On the Portuguese side, we had a tapas-like appetizer of chorizo with potatoes. A soaring success, this dish featured chunks of moist redskin potatoes, slices of spicy Portuguese sausage and red onions sautéed just this side of caramelization in a sauce intensely flavored by these ingredients, all of which had been cooked and seasoned to their peaks of flavor. The portion was ample, and we were sorry only that we didn't have more of the wonderful garlic toasts, thin slabs of bread which retained their crispness despite being thoroughly saturated with butter.
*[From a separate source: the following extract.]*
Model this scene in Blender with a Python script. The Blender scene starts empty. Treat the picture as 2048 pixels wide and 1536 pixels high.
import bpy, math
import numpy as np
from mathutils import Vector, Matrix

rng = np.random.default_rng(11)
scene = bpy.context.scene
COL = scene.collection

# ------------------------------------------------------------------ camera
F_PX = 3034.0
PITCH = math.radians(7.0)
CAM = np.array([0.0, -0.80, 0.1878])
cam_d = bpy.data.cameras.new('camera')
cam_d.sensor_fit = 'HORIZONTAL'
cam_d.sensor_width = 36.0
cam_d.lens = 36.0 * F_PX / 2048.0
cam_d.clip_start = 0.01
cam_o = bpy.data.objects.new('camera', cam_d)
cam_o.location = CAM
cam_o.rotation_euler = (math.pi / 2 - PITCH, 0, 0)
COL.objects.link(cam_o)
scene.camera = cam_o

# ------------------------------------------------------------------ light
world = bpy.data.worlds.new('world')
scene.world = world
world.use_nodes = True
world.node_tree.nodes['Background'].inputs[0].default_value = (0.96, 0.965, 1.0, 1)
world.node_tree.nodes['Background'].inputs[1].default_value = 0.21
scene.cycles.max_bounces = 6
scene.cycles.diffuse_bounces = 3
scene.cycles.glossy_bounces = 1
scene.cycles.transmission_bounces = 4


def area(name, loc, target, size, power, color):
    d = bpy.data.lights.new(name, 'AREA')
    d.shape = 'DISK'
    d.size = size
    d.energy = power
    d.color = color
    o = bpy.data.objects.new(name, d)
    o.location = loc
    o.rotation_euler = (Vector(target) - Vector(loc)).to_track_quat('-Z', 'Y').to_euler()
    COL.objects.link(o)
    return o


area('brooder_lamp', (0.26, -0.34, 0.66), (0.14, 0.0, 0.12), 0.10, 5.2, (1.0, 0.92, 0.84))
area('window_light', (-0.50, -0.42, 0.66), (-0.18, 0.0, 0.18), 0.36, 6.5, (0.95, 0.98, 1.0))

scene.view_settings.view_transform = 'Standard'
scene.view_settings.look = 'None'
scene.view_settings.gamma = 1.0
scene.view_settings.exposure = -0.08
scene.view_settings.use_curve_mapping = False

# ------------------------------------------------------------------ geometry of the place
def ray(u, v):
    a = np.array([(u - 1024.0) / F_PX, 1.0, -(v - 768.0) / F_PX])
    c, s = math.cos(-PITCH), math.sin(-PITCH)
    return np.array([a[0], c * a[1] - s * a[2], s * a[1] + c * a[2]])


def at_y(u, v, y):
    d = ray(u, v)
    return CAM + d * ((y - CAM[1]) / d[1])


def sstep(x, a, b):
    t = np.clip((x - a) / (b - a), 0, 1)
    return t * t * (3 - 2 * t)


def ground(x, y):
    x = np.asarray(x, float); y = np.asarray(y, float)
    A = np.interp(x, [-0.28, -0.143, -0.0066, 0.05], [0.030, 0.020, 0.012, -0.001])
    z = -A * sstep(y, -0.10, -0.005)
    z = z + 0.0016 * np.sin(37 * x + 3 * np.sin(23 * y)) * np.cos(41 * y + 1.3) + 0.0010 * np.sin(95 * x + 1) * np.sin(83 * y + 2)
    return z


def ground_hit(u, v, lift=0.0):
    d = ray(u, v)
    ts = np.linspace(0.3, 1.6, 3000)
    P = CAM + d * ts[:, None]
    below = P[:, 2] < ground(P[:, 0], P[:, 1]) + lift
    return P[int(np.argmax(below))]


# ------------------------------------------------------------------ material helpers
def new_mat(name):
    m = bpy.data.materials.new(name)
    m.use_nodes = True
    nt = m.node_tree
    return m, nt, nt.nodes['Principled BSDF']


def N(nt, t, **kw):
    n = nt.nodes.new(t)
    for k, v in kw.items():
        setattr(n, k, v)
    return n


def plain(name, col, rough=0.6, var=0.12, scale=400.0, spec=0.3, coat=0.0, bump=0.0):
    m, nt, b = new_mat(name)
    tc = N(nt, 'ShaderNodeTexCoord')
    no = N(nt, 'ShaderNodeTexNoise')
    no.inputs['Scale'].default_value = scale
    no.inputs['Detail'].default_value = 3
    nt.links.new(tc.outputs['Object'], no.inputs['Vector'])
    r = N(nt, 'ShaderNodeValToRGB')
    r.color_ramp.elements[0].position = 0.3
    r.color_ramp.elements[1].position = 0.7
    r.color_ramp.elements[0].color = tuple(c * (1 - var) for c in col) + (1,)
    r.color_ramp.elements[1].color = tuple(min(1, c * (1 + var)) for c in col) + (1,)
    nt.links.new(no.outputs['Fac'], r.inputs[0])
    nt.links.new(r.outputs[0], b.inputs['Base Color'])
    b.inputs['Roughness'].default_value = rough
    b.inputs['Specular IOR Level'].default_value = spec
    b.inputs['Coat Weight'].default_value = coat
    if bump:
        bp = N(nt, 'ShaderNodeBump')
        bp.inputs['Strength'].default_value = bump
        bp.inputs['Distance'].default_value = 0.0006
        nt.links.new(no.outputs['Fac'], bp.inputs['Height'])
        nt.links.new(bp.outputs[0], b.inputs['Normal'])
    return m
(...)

Buoyed by the excellence of the Portuguese appetizer, Jason ordered fish with Portuguese sauce. The sauce was chunky, like a ragú, composed of onions, tomatoes, bits of sausage and spices. Despite all those assertive ingredients, the overall effect was restrained. Indeed, the downfall of the dish proved to be the pairing with the mahi mahi that Jason ordered: The thick, relatively bland fish was out of proportion to the delicate sauce and overcooked to boot, so that it offered little complementary flavor of its own. In hindsight, Jason thought that tilapia -- also an option -- would have been more compatible with the fine sauce, and when Fernandes visited our table to inquire about our meal, Jason mentioned this to him. The chef agreed, making us wonder why he wouldn't simply put the best pairing on the menu, permitting diners to substitute upon request.

Angelique chose to further explore the Indian aspect of Fernandes's repertoire. She began with sambahr, a southern Indian soup of lentils and vegetables. At other establishments, we've been served cups of it alongside dosas and developed a taste for its broth, roundly flavored with curry leaves and other southeast Asian spices, which also infuse the chopped vegetables within. This sambahr was different: thicker, like a lentil porridge, with vegetables pureed or mashed in for a fairly uniform texture. Lightly seasoned, it so resembled dal that Angelique wondered how the dal on the menu differed. She soon found out: Though similar in texture to the sambahr, it lacked the soup's liveliness of flavor, tasting bland and one-dimensional. Raita, an Indian salad of cucumbers and yogurt, was packed with plenty of fresh, juicy tomatoes and onions as well as cukes, but had an unfamiliar sweet taste, attributed to sour cream, which overpowered the yogurt's characteristic tang.

Reynold's on Bryant's menu lists many Italian and other offerings. But, in hewing to the Indian and Portuguese specialties which make that menu unique, we did not try them. Perhaps, if we had, we would have been more satisfied with our meal. Fernandes' best efforts show that his decades of experience and international perspective can yield bold, distinctive results. We hope Fernandes will learn to trust himself -- and his diners -- with a smaller menu and bigger flavors.